5/10
Initial filming of risqué novel
24 August 2016
Warning: Spoilers
The risqué theme of an older man being romanced by an under-aged girl never seemed to phase Hollywood. Pairing young starlets with mature leading men was de riguer throughout the history of the studios. Although it did not get around to filming this story until 1943 with the luminous Joan Fonataine in the lead, it did film Edith Wharton's last novel, The Children, as The Marriage Playgound in 1929, which had the identical theme, just a different plot. Here Fredric March was the young man.

In this first screen adaptation of Margaret Kennedy's The Constant Nymph, filmed a year earlier, Ivor Novello seems to be giving March the idea for the character.

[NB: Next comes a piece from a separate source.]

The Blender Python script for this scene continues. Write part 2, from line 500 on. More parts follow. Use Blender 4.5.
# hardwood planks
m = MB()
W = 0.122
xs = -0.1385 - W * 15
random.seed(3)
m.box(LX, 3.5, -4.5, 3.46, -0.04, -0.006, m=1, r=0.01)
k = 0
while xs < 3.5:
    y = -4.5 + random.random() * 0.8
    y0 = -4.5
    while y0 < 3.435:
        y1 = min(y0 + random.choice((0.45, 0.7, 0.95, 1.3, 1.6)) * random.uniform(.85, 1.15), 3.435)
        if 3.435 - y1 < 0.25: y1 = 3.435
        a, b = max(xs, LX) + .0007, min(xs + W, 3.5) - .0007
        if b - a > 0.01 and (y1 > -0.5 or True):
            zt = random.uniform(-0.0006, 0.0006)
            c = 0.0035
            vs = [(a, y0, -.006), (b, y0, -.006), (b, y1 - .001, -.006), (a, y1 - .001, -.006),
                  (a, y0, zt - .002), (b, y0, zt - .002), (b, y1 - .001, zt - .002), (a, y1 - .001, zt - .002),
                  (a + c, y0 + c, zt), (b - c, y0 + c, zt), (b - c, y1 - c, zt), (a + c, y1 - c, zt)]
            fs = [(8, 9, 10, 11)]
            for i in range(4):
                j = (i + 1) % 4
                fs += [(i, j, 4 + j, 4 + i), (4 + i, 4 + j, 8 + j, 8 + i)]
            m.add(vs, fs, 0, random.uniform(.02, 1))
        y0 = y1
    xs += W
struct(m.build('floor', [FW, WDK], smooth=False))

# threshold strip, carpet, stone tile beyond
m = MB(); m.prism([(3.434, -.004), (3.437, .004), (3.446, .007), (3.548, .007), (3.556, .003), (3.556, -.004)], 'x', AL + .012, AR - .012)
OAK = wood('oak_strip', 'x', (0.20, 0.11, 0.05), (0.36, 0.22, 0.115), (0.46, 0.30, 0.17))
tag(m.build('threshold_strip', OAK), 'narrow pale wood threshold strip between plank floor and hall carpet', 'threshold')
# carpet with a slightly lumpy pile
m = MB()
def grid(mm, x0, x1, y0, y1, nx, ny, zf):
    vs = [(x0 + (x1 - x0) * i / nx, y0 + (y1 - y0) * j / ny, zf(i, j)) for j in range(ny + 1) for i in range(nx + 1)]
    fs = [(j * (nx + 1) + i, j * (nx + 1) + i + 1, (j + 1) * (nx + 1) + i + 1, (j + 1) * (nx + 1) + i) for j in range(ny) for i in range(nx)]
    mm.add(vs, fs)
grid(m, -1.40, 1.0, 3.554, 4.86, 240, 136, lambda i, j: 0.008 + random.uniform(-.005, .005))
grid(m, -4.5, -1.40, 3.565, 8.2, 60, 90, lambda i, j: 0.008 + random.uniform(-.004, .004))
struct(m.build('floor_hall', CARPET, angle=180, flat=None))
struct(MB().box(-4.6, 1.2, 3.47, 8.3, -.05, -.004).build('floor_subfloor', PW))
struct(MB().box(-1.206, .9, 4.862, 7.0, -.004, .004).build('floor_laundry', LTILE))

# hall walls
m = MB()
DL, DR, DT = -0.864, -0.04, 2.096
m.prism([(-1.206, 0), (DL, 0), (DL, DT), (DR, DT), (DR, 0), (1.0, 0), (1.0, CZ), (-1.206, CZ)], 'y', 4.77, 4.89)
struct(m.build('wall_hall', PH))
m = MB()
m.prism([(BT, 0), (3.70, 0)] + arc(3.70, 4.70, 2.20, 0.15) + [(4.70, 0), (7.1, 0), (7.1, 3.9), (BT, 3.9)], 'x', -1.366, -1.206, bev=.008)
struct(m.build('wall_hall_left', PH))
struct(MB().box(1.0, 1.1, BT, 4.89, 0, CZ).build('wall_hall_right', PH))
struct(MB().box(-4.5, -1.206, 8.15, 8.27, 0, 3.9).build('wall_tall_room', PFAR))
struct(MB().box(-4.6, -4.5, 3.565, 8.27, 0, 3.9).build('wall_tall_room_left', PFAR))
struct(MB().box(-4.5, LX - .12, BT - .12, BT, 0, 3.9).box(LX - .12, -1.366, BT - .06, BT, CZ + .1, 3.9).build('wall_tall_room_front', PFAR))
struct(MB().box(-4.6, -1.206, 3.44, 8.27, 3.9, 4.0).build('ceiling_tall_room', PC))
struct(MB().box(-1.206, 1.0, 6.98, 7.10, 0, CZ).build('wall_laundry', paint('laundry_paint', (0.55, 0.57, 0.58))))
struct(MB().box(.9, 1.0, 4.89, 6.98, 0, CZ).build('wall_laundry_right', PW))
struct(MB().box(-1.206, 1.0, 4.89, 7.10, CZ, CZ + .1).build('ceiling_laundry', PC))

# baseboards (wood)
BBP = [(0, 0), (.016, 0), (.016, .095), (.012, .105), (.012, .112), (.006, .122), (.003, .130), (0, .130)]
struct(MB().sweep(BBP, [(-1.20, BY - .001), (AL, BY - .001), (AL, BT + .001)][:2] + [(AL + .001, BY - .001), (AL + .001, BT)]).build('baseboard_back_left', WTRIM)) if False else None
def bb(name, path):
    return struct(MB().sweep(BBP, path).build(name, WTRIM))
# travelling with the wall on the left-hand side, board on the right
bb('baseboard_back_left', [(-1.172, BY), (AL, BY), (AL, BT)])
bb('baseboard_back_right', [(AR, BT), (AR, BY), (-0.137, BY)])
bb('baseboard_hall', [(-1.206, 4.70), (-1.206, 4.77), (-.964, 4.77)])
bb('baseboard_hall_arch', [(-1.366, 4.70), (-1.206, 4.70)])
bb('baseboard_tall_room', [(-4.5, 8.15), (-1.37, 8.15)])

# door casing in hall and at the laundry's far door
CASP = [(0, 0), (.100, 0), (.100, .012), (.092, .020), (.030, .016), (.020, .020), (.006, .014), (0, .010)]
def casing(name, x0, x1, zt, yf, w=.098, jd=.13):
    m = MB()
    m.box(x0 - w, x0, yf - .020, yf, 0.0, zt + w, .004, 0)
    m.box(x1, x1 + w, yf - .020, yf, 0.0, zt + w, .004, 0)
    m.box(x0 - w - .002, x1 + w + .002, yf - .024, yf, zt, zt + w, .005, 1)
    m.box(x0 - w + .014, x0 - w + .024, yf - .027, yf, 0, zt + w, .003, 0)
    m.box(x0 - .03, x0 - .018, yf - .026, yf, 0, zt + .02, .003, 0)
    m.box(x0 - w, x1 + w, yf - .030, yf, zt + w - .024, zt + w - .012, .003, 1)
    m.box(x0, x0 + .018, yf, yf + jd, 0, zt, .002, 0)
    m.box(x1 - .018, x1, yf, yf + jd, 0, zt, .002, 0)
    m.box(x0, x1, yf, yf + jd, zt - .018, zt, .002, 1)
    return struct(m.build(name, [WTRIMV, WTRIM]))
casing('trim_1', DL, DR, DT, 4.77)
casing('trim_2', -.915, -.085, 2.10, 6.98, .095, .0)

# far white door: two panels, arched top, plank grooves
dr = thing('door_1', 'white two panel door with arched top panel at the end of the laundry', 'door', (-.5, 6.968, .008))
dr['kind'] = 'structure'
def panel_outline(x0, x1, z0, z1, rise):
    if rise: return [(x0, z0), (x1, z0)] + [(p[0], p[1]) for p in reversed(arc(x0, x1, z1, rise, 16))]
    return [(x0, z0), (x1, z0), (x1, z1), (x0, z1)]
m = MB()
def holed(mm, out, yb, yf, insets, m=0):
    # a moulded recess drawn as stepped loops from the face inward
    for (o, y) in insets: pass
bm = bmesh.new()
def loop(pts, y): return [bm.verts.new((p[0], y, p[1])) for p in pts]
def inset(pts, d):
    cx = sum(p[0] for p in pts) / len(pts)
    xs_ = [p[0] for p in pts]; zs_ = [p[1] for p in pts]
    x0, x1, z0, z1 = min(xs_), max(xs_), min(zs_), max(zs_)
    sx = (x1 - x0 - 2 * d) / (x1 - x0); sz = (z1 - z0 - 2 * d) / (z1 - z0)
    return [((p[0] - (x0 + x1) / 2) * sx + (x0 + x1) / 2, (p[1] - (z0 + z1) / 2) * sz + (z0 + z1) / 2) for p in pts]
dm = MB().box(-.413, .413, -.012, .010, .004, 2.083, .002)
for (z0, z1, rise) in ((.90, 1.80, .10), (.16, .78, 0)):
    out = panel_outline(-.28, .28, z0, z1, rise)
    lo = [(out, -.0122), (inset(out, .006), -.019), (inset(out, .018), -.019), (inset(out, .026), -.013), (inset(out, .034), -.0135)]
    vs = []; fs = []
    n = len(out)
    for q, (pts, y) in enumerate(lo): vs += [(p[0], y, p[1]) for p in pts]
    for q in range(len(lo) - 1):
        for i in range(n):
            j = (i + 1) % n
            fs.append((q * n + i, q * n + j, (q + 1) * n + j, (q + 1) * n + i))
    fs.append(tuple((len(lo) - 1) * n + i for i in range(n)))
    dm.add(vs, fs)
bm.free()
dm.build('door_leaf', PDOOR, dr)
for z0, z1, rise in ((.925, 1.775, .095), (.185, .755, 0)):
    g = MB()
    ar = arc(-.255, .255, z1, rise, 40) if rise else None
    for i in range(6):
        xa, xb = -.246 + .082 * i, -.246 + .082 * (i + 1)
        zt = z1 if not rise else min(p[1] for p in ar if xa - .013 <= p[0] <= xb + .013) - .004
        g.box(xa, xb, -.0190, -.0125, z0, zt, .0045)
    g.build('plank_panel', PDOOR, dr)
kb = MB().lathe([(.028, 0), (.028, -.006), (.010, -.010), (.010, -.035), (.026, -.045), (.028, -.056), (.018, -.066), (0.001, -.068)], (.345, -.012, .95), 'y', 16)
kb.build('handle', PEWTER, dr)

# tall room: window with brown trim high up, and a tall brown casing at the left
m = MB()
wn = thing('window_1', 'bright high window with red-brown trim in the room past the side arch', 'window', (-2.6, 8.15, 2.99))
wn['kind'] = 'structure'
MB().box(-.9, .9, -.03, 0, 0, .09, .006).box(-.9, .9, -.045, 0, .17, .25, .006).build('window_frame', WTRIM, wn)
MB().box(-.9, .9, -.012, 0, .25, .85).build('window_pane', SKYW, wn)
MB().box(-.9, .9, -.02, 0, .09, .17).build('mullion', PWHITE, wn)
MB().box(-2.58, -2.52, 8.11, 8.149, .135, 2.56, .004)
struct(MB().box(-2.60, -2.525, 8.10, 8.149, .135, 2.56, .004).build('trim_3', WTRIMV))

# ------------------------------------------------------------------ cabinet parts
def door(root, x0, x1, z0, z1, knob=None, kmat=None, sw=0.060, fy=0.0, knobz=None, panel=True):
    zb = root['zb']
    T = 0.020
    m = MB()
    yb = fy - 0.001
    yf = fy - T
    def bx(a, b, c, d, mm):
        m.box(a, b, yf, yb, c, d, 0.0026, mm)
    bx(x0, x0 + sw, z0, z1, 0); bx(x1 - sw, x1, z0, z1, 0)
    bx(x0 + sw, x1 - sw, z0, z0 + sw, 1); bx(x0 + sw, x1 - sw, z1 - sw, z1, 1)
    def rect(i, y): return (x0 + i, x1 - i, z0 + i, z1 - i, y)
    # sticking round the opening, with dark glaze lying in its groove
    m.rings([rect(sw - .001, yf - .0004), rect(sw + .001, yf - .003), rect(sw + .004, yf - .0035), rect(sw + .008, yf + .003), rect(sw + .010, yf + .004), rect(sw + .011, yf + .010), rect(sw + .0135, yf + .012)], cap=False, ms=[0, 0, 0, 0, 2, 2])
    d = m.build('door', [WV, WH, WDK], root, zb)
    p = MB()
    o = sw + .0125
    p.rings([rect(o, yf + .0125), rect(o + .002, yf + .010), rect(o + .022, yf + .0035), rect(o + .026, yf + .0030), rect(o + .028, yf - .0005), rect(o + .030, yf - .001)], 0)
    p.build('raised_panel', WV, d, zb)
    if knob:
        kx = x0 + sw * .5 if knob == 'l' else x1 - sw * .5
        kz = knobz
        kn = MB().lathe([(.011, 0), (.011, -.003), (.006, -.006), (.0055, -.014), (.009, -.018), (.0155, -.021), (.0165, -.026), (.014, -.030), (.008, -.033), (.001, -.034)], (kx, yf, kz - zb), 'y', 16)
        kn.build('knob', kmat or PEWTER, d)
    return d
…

Here he resembles March greatly during the first part of the film, eschewing his usual romantic leading man image, and getting in some character acting with glasses and pipe as Lewis Dodd, the eccentric young composer.

The first half of the film drags terribly. It goes on far too long at 48 minutes. Mary Clare is amazing as the blowsy Mrs. Sanger. She gives the viewer something to watch. The rest of the plot just lolls limply.

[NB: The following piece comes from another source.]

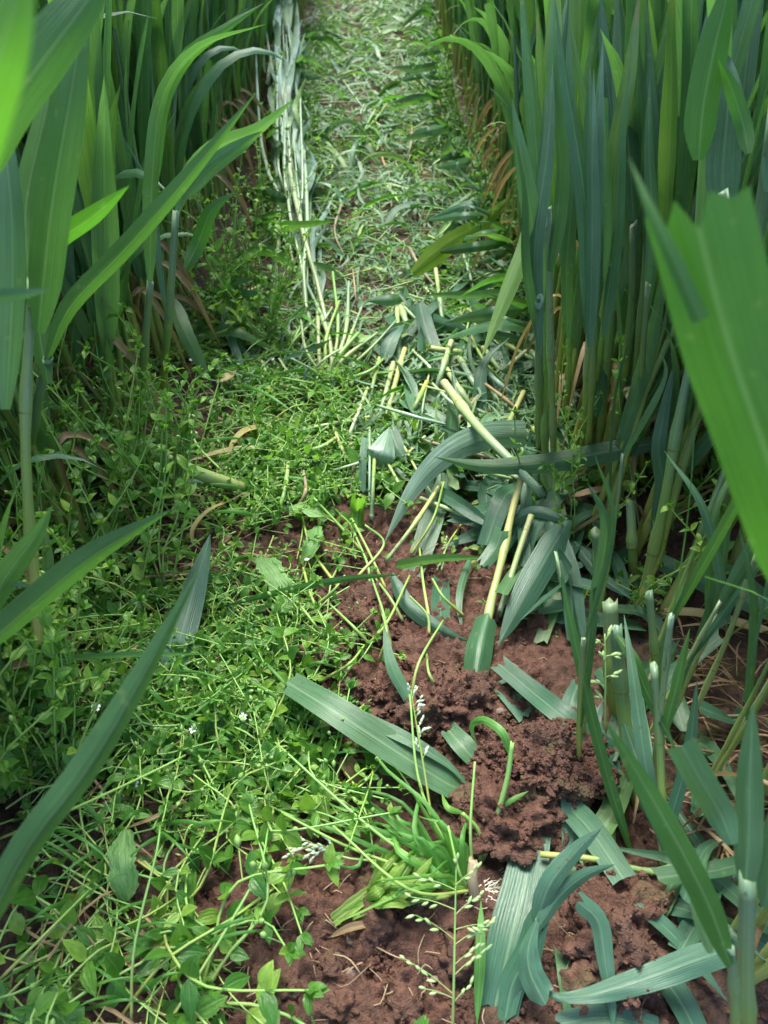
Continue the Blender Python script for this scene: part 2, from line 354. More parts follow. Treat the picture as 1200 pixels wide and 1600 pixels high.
# ------------------------------------------------------------------ ground
def soilness(x, y):
    q = proj(Vector((x, y, 0)))
    if q is None: return .5
    px, py, d = q
    px += 60 * noise.noise(Vector((x * 18, y * 18, 3))); py += 60 * noise.noise(Vector((x * 18, y * 18, 9)))
    if any(inpoly(px, py, s) for s in SOIL): return 1.0
    return .75 if -.14 < x < .17 and y < 1.0 else .25
def axis(fine0, fine1, step, lo, hi, g=1.16):
    a = list(np.arange(fine0, fine1, step)); s = step; x = a[-1]
    while x < hi: s = min(s * g, 4); x += s; a.append(x)
    s = step; x = a[0]; pre = []
    while x > lo: s = min(s * g, 4); x -= s; pre.append(x)
    return pre[::-1] + a
def build_ground():
    xs = axis(-.33, .36, .0018, -60, 60); ys = axis(.10, .92, .0018, -20, 100, 1.05)
    V = []; rn = []
    for y in ys:
        for x in xs:
            z = Hl(x, y); s = .4
            if -.8 < x < .8 and 0 < y < 2.5:
                s = soilness(x, y)
                v = Vector((x, y, z))
                if -.4 < x < .42 and y < 1.1:
                    v2 = v + noise.noise_vector(v * 60) * .006
                    a = .35 + .65 * s
                    cl = .5 + .9 * max(0, noise.noise(v * 22 + Vector((3, 3, 3))) + .35)
                    z += a * cl * (.0050 * (lump(v2, .022) - .5) + .0030 * (lump(v2, .0088) - .5) + .030 * billow(v + Vector((7, 7, 7)))) + a * .004 * noise.noise(v * 45) + a * .0016 * noise.noise(v * 260)
                else: z += .006 * noise.noise(v * 40)
            elif y >= 2.5 or abs(x) > .8: z += .004 * noise.noise(Vector((x * 9, y * 9, 0)))
            V.append((x, y, z)); rn.append(s)
    nx, ny = len(xs), len(ys)
    I = np.arange(nx * ny).reshape(ny, nx)
    F = np.stack([I[:-1, :-1], I[:-1, 1:], I[1:, 1:], I[1:, :-1]], -1).reshape(-1, 4)
    me = bpy.data.meshes.new('ground'); me.from_pydata(V, [], F.tolist())
    rn = np.array(rn, dtype=np.float32).reshape(ny, nx)
    for _ in range(3):
        rn[1:-1, 1:-1] = (rn[1:-1, 1:-1] * 2 + rn[:-2, 1:-1] + rn[2:, 1:-1] + rn[1:-1, :-2] + rn[1:-1, 2:]) / 6
    at = me.attributes.new('rnd', 'FLOAT', 'POINT'); at.data.foreach_set('value', rn.ravel())
    me.polygons.foreach_set('use_smooth', np.ones(len(F), dtype=bool)); me.materials.append(M['soil'])
    o = bpy.data.objects.new('ground', me); COL.objects.link(o); tag(o, kind='structure')
build_ground()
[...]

The film doesn't get going until the girls are split up, some to marry, two to go to school. In the second act, where Lewis and Florence are unhappily married and two of the daughters, one of whom is the infatuated Tessa, come to live with them, the drama and interest pick up.

Mabel Poulton is rather uninteresting as Tessa. She doesn't bring the viewer into the story. We don't care for her and her crush, as we do for Fontaine in the remake. Novello does well throughout, although he is not called upon to do much acting after his initial set up of the character with aforementioned traits.

Elsa Lanchester appears briefly as a room-emptying soprano, singing at a home gala. An accidental cork pop hurtles the remaining group into applause, thus ending the performance prematurely. This sort of enlivening bit is needed more of in the tedious plot. One gets bored seeing both Lewis and Tessa dominated by the controlling Florence. Frances Doble only made five films, two of them in 1928 with Novello, the second being The Vortex.

The rapid ending with Lewis finally waking up to Tessa's affection, the running away and all too sudden tragic ending, come rather on top of each other, almost as if the director was running out of film and had to end it quickly to bring it in on time.

It would seem from the images that the film was reconstructed (thought lost until the early 1990) from three different sources.

All in all, what they used to call a "woman's film," a saccharine melodrama about unrequited love, drawn out to the last possible breath. This production could easily have been edited down from 110 minutes to 80 minutes, which might have made the plot more endurable.

I have not seen the early sound version, also British, from 1933. The Hollywood version is equally overblown – it is a one situation plot – but the gloss of the studio polish and Fontaine's deservedly Oscar-nominated performance draw us in and make us care for the character.

This 1928 version is competent, but dull and overlong. Really only for fans of Novello and the novel.